知的財産ニュース 特許信頼性の向上に向けて、韓国・欧州・日本・中国の特許審判院長が一堂に

2019年6月3日
出所: 韓国特許庁

「第1回韓国・欧州・日本・中国の特許審判院長会議」開催

特許庁は、6月4日(火曜)、「第1回韓国・欧州・日本・中国の特許審判院長会議」を開催する。翌日の6月5日(水曜)には、参加国の審判制度について、一般人が参加可能な「特許審判国際セミナー」も開催される。

※(韓国)バク・ソンジュン特許審判院長、(欧州)Carl Josefsson欧州特許審判院長、(日本)Reeko Imamura特許庁審判部長、(中国)Ge Shu専利覆審無効審判部長

今回の特許審判院長会議は、「特許信頼性の向上」に向けた先進4ヵ国の特許審判院の審判政策を共有する場であり、韓国の特許審判院においては、イノベーション課題および今後の展望について模索する機会になると期待される。

会議に出席する主要国は、審理の充実化および審判処理期間の短縮(審判人材増員)など、特許信頼性の向上に向けて取り組んでいる。

日本は、審理において、当事者の意見提示機会の拡大および無効審判の審決の充実化など、審理の充実化に向けて取り組んでおり、中国は、特許再審査および無効審判における各手続きのモニタリングおよび管理の強化を通じて、外部顧客のフィードバックに注目するなど、審判品質の改善に取り組んでいる。

欧州は、審判待機物量を減らすための5ヵ年計画(※)を策定し、2019年まで23人の増員、2020年までさらに16人の技術職審判人材の増員を推進している。また、審理手続きの改善および事件管理の強化を通じて効率性の向上に取り組んでいる。

※2023年まで待機物量を、7,000件以下に減らすことを目標に掲げている。

特許を保有するベンチャー・スタートアップが、技術イノベーション能力を基盤にし、金融支援の投資などを受けて成長基盤を確保するためには、特許信頼性の向上が必須であるため、今回の会議は、国際基準(Global Standard)に見合う、特許信頼性の向上につながる契機になると期待される。

特許審判は、年間で約1万件を処理する知財権専門の行政審判であり、口述審理、証拠調査、当事者尋問など、司法的手続きを準用して実質的な1審の役割を担っている。

しかし、現在韓国は、特許審判長に対する審判官の割合が1:10と、欧州、日本・米国などの大半が1:2であることに比べて高くなっており、実質的な3人合意制審判を運営することが難しく、大量の事件処理のため口述審理など、審理の充実化の確保に悩んでいる。
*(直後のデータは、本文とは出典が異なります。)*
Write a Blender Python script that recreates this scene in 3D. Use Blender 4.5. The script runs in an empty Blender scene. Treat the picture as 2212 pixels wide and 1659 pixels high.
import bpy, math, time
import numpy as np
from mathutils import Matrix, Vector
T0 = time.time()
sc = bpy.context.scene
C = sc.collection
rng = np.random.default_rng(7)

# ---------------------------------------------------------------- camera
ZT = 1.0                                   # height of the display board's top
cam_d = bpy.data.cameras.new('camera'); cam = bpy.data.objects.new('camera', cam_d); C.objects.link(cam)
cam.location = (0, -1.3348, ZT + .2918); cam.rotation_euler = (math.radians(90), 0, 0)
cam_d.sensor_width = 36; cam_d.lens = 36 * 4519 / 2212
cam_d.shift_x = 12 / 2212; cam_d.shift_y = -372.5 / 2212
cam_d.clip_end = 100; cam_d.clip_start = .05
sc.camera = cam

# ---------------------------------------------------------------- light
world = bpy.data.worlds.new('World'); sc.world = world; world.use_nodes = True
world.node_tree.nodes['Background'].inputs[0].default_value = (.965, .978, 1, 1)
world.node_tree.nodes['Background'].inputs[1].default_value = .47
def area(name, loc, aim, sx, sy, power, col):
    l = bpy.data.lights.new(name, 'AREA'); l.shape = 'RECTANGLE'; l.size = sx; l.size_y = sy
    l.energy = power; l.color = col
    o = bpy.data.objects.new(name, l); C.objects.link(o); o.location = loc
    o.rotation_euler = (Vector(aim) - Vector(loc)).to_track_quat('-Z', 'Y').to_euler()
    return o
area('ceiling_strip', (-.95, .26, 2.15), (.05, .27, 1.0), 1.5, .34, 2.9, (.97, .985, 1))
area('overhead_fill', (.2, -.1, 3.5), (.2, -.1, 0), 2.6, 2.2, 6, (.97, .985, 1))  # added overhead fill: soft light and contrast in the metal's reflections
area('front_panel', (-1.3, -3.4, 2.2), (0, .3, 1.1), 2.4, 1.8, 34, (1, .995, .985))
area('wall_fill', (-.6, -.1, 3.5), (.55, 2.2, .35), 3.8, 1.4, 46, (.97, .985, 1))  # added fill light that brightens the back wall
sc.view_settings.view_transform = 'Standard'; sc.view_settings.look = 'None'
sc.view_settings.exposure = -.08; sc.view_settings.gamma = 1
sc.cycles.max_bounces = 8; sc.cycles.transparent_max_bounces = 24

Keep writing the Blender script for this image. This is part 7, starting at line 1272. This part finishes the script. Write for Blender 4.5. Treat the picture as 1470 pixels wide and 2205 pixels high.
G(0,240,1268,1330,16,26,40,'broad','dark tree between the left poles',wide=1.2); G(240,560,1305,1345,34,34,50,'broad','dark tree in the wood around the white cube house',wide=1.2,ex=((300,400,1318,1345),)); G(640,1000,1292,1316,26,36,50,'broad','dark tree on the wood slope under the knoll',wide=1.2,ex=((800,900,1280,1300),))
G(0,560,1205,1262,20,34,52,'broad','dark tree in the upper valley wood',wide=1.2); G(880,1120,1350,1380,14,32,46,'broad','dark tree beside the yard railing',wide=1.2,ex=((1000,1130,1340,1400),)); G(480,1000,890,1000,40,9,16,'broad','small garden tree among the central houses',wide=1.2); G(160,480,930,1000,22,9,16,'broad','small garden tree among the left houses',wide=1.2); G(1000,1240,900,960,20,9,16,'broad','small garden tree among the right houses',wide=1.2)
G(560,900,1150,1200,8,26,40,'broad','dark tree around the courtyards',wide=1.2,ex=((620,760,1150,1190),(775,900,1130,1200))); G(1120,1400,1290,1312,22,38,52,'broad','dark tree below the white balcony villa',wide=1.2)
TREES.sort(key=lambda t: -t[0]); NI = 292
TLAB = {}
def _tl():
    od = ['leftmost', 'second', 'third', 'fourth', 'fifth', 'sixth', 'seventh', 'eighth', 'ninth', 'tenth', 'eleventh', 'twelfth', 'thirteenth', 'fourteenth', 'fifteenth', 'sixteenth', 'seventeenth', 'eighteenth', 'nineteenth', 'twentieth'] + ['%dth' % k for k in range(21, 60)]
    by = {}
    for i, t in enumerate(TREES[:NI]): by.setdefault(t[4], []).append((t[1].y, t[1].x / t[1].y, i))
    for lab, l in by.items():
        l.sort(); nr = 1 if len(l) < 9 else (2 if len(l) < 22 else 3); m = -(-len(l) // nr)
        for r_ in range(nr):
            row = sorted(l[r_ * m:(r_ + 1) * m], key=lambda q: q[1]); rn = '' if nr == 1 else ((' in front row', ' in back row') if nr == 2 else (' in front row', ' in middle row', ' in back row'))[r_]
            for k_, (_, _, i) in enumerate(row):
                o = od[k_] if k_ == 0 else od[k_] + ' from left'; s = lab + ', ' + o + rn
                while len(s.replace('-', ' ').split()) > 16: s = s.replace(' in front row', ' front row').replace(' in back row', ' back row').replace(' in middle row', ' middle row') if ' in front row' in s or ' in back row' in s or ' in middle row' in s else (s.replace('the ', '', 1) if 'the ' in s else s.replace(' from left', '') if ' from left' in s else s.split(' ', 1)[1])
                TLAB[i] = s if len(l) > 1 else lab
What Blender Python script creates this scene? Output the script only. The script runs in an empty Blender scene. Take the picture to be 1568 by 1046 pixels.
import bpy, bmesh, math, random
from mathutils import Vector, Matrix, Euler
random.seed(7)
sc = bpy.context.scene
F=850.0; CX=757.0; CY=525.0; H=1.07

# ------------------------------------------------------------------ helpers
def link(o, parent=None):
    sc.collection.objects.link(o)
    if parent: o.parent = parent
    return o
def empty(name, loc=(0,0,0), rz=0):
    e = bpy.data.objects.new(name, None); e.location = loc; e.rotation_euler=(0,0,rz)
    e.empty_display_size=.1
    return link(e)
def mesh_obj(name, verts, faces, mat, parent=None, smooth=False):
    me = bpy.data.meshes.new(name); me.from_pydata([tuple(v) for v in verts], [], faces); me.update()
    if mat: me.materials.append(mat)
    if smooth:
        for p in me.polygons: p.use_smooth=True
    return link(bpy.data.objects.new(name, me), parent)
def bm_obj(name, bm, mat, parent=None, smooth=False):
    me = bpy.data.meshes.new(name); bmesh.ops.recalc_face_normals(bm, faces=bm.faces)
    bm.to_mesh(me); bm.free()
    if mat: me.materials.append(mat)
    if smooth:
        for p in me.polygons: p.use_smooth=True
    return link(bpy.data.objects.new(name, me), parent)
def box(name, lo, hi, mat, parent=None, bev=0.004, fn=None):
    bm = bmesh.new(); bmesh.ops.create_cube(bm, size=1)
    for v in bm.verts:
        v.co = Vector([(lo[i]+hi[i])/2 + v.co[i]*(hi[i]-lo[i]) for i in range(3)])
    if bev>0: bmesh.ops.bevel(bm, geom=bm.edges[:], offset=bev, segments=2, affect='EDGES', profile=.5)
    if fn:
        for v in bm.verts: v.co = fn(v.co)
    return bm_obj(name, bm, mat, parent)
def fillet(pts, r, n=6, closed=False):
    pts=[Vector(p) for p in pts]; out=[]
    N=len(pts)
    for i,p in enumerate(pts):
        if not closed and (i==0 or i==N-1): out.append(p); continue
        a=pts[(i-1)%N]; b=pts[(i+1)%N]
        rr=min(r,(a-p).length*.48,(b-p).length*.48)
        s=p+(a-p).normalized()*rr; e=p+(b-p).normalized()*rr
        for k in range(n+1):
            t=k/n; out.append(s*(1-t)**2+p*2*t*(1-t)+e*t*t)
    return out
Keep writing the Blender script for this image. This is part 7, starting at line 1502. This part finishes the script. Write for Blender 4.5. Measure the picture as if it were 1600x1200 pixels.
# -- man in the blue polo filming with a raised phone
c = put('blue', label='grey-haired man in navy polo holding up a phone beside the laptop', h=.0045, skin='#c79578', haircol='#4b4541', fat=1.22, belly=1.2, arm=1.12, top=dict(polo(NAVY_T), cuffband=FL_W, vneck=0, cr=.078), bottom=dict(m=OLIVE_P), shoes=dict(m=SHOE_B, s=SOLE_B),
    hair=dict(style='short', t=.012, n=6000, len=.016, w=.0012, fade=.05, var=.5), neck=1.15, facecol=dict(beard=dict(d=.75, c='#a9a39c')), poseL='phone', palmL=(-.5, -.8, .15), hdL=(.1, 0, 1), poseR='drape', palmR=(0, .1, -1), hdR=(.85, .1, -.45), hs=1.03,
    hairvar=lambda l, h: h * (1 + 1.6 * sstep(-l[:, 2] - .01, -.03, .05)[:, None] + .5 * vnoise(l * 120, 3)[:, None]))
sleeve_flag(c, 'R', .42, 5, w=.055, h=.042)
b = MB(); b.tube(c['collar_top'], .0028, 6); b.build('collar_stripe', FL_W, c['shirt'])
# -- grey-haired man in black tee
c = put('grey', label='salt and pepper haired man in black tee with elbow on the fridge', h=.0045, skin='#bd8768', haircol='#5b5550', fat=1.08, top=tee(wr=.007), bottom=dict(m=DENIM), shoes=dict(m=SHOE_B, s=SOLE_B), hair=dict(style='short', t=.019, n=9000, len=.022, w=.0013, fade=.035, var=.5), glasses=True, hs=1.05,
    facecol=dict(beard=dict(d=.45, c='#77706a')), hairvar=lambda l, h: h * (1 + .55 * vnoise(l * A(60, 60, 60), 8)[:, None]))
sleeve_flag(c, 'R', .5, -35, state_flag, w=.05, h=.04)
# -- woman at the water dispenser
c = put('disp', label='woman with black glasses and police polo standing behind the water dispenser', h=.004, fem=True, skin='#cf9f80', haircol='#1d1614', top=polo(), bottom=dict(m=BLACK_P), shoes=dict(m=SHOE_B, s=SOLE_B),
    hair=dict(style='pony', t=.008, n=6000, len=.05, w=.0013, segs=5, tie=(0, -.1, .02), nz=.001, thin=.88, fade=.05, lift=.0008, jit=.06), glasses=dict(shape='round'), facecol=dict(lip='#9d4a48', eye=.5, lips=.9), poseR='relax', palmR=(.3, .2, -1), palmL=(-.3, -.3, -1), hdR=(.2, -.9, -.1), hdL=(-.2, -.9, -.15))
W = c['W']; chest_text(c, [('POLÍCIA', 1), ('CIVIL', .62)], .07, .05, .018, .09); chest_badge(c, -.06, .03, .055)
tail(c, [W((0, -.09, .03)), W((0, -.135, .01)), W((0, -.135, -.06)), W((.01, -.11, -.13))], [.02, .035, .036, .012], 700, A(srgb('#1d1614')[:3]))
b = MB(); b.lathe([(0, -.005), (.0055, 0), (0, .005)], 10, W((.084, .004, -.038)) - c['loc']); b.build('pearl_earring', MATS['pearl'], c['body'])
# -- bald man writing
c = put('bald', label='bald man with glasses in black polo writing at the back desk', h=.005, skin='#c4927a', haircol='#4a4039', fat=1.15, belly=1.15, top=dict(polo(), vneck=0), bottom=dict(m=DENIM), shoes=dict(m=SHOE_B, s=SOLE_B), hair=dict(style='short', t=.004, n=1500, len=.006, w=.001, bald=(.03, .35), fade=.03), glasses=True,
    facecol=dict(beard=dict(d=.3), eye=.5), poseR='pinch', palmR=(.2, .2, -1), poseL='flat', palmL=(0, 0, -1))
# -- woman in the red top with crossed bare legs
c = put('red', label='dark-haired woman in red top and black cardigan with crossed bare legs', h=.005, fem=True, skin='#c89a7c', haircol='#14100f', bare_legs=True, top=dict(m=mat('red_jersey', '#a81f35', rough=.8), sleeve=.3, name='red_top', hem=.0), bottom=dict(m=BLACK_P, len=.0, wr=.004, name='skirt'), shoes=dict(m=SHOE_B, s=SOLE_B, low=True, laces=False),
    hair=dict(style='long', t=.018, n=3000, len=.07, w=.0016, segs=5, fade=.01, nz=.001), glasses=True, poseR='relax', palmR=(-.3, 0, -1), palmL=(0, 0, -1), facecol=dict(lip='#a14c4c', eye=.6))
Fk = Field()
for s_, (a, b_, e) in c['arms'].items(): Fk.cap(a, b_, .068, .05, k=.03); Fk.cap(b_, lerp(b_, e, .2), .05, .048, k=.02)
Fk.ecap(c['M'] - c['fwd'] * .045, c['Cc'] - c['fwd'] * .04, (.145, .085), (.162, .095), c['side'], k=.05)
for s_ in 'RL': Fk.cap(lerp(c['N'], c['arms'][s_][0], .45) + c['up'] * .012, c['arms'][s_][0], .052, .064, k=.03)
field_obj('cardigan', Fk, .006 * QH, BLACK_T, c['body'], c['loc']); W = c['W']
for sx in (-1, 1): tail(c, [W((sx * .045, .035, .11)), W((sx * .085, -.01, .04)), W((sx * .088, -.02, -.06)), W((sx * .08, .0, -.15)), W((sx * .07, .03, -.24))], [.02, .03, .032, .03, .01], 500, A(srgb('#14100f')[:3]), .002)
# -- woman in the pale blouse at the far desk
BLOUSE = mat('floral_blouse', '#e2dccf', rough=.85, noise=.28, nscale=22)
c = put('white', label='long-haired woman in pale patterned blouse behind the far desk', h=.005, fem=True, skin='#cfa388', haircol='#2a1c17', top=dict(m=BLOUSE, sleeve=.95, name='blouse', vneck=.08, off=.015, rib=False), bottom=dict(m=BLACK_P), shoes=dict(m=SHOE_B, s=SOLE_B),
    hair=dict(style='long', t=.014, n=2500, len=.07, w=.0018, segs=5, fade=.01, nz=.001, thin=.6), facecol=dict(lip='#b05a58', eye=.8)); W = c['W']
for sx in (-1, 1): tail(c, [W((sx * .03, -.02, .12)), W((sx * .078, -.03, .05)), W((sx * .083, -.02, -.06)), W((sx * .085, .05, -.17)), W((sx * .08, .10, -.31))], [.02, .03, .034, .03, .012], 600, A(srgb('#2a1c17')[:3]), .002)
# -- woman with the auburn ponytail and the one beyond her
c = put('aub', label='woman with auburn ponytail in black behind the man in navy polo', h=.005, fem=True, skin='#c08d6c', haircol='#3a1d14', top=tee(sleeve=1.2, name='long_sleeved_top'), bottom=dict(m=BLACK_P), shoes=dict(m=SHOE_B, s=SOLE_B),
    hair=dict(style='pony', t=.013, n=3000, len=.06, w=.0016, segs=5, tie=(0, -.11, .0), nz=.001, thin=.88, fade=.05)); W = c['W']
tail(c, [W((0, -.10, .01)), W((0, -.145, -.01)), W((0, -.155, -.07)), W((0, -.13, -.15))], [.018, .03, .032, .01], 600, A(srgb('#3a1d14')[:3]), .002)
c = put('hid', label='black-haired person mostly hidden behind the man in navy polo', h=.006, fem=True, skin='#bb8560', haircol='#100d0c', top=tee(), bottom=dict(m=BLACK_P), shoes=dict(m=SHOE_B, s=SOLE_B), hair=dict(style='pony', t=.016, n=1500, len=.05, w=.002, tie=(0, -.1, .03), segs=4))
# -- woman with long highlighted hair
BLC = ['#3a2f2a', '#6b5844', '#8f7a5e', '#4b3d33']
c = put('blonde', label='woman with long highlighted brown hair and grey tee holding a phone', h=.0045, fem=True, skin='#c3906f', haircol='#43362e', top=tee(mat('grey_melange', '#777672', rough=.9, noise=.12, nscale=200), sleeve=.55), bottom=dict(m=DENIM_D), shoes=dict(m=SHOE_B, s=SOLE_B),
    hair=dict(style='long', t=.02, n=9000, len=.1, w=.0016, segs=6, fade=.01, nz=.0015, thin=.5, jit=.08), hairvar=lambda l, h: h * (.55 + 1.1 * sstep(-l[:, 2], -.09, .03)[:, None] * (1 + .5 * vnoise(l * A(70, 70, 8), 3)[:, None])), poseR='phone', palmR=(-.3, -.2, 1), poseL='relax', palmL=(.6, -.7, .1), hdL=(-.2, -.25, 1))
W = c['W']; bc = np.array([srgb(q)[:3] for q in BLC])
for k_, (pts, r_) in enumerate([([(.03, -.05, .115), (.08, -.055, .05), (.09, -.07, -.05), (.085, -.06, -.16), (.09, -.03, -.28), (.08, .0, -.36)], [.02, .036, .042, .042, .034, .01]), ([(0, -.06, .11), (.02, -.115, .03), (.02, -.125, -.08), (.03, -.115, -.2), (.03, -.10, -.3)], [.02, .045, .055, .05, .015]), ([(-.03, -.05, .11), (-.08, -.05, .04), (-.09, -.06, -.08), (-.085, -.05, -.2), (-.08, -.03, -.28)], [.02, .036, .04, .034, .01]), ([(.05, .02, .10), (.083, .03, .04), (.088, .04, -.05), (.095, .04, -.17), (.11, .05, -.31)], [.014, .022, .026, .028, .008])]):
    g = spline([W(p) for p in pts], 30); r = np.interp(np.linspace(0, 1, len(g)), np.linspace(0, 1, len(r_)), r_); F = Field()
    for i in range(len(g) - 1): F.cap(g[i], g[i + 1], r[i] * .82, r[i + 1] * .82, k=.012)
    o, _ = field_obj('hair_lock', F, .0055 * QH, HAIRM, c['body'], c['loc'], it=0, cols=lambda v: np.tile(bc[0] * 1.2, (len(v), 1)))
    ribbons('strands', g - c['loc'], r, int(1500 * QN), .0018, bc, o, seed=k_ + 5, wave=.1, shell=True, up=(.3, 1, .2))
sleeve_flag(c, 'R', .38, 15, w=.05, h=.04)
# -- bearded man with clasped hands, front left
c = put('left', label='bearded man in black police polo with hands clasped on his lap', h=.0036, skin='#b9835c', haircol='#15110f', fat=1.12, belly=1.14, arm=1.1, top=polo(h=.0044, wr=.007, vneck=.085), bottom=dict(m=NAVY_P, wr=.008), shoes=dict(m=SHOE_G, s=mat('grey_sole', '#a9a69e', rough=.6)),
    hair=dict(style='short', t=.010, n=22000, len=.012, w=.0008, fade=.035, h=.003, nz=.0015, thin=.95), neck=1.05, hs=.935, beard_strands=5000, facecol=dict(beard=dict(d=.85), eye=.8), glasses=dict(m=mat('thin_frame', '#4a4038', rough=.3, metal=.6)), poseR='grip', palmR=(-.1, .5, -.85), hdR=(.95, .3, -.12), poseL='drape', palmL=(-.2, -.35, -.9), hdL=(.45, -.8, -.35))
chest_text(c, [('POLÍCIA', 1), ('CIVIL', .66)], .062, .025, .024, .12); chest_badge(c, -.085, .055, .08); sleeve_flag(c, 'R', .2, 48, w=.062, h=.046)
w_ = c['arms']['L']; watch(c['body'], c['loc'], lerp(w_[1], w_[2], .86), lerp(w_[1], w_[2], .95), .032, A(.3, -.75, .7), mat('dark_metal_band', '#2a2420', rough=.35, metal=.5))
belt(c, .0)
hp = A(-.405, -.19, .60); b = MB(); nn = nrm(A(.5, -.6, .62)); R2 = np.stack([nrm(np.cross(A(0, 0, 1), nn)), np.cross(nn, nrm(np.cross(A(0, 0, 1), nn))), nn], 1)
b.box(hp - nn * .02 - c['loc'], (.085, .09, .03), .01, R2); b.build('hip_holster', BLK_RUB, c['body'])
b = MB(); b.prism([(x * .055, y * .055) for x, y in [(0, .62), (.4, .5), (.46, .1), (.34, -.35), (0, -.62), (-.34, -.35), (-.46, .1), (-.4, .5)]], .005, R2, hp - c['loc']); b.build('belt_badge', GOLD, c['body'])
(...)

※特許審判官1人あたりの処理件数(2017年):(韓国)72件、(日本)33件、(米国)48件、(欧州)16件

※※(2018年)特実無効審判の審決件数対比、口述審理開催率は約27%

また、韓国における特許無効率は、45.6%(2018年)であり、主要国に比べて高く、特許信頼性に対する懸念もある。

※(特許無効率)米国:25.2%(2018年)、日本:21%(2017年)

このような状況を受けて、韓国は、今回の会議で、特許無効率の現状および無効事由を克服するための請求項の訂正制度の改善などについて発表を行う予定である。

特許審判院は、この他にも特許性の判断の客観性・予測可能性の向上に向けた判断基準の確立および、より充実した合意制の具現に向けて、審判部の組織構成についても変化を模索している。

一方、米国、日本などにおいては、特許性の判断基準の変化により、無効率が変化した事例があるため、確認が必要であり、韓国においても特許環境が先進国並みに大きく変化(※)しており、現状に合った特許性の判断基準について、主要国と共有して、比較および研究を行う必要がある。

※(1970年代半ば~1980年代)外国人の特許出願の占有率70%以上、特許制度の近代化 → (現在)内国人の特許出願の占有率70%以上、特許創出・保護環境の構築および強化

今回の「第1回韓国・欧州・日本・中国の特許審判院長会議」は、韓国の特許審判の未来のために、非常に意味深いといえる。

特許審判院長は、「特許信頼性の向上は、短期間の達成は難しいが、イノベーション成長のためには、必ず達成しなければならない課題である。世界的な特許政策の流れに歩調を合わせて、審理の充実化を図るとともに、審判処理期間を短縮することで特許信頼性の向上に向けて引き続き取り組んでいく」と述べた。